Exercise objective:
The lines to be extracted run from the start of the listing through the line containing "from mathutils.bvhtree import BVHTree"; copy them exactly and nothing else.
--- Start Input for this task ---
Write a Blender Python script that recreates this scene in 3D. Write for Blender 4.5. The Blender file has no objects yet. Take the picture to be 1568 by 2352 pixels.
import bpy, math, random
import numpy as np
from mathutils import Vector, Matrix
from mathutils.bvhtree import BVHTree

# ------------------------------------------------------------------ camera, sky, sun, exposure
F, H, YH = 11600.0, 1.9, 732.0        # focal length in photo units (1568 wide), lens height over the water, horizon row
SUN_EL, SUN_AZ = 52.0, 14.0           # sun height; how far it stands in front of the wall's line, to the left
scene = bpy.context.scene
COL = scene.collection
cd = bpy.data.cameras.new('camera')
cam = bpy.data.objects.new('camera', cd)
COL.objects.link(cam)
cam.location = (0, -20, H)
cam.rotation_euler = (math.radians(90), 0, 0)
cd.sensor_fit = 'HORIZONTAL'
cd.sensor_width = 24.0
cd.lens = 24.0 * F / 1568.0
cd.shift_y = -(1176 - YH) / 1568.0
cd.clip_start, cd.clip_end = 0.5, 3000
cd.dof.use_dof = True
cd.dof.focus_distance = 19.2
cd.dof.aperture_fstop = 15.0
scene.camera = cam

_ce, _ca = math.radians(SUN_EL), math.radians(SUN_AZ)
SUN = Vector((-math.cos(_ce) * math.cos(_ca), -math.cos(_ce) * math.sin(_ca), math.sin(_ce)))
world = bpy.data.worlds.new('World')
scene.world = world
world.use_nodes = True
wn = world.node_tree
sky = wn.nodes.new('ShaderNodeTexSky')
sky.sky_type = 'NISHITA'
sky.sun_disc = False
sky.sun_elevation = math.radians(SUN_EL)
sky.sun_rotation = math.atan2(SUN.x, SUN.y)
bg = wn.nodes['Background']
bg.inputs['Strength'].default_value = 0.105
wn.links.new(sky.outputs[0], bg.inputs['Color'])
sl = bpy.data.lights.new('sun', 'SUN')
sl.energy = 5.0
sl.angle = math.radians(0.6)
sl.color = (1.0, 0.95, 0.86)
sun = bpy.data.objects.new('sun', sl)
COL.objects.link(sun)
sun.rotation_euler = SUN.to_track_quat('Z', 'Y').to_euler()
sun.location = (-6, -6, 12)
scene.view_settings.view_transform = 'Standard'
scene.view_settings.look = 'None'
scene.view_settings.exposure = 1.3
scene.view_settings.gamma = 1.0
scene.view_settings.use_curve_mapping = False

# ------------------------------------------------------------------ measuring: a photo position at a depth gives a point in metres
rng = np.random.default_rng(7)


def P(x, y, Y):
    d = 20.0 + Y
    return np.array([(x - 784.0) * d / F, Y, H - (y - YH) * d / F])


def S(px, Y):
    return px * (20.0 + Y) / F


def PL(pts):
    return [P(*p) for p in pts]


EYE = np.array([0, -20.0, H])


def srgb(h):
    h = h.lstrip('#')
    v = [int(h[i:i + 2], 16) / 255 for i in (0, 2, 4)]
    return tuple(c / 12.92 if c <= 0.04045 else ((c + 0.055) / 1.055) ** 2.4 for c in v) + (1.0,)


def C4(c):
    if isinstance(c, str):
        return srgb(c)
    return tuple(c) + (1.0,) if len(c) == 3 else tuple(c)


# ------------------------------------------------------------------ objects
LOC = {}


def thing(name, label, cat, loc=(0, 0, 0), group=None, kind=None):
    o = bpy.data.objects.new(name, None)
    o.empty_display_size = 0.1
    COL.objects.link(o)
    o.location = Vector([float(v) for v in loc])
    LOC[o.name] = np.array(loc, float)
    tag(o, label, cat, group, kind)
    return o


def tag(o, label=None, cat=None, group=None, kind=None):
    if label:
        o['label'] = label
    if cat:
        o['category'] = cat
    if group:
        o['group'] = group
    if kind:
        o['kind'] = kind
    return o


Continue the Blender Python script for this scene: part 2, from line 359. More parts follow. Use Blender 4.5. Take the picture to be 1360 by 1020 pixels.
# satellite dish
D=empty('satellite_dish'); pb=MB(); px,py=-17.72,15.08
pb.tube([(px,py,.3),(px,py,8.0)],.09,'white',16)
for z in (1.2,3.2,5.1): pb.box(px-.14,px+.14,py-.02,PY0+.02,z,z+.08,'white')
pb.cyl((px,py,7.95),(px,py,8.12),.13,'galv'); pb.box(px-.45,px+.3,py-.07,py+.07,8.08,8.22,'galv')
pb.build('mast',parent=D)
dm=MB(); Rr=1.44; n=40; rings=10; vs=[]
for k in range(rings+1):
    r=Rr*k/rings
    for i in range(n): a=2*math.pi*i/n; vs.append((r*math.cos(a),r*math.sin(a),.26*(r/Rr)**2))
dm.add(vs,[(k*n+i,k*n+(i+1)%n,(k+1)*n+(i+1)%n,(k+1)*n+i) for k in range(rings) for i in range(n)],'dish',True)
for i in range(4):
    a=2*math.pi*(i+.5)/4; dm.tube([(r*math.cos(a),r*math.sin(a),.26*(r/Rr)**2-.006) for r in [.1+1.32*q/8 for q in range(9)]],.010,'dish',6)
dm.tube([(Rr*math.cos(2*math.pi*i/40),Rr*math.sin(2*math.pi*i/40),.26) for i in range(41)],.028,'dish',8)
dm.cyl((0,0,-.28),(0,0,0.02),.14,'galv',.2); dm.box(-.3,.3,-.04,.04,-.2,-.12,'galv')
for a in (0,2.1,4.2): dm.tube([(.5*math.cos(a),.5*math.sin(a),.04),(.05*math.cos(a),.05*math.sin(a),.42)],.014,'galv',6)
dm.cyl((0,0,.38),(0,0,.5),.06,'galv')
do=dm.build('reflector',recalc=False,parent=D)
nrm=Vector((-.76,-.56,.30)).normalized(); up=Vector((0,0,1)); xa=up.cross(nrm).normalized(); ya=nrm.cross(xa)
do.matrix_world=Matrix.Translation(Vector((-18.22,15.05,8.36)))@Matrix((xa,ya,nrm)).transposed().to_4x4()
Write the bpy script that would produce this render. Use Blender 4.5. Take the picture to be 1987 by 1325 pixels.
--- End Input for this task ---
Exercise output:
Write a Blender Python script that recreates this scene in 3D. Write for Blender 4.5. The Blender file has no objects yet. Take the picture to be 1568 by 2352 pixels.
import bpy, math, random
import numpy as np
from mathutils import Vector, Matrix
from mathutils.bvhtree import BVHTree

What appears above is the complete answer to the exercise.